Social Studies, English, Science, PE, all of those subject areas have curriculum standards, scope, and sequence that they follow. School counselors have that as well, and they’re developed through ASCA. They’re called our mindsets and behaviors. 

When he wrote the letter nominating me, Darnell wrote that I will remind people what our ethical standards are. To me, it makes the job so much easier because we don’t have to say, “I think this is a good idea.” It’s a lot harder to debate when it’s written in our standards that we have to do it. There can be a lot of tricky decisions to make in school counseling, and ASCA supports us in making those decisions. It is much easier to say, “Here are the standards. This is what we have to do.”

ASCA just wrapped up their event in Washington, D.C., for last year’s school counselors of the year. I’m looking forward to working with the previous New York State Counselor of the Year and going to Washington for School Counseling Week 2025. 

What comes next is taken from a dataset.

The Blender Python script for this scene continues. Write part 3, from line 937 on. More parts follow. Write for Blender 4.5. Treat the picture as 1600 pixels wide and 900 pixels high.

 Are you working toward other personal or professional milestones? 

I am starting my own business! It is called Ethical Edge SEL Consulting.

I’ve worked with a couple of school districts, helping them to build their school counseling programs in alignment with ASCA. There’s that piece of it, working with school districts. 

The other piece of it is working with students and families. I collaborate with a social worker, and we run discussion groups with guardians. When I went to school, nobody was having conversations about building healthy relationships and sexual misconduct prevention. Now that schools are starting to do that more, what are the conversations that parents should be having? We have discussion groups with parents.

And then the third piece of it is a youth empowerment program that I developed called PILLARS, which stands for We are Proud Individuals Learning to Lead, while building Awareness of healthy Relationships and Safety plans to keep ourselves and others around us safe from harm.

I’ve been doing things on the side here and there, and then decided to pull it all together. It’s just been a couple of months. But it’s an official business!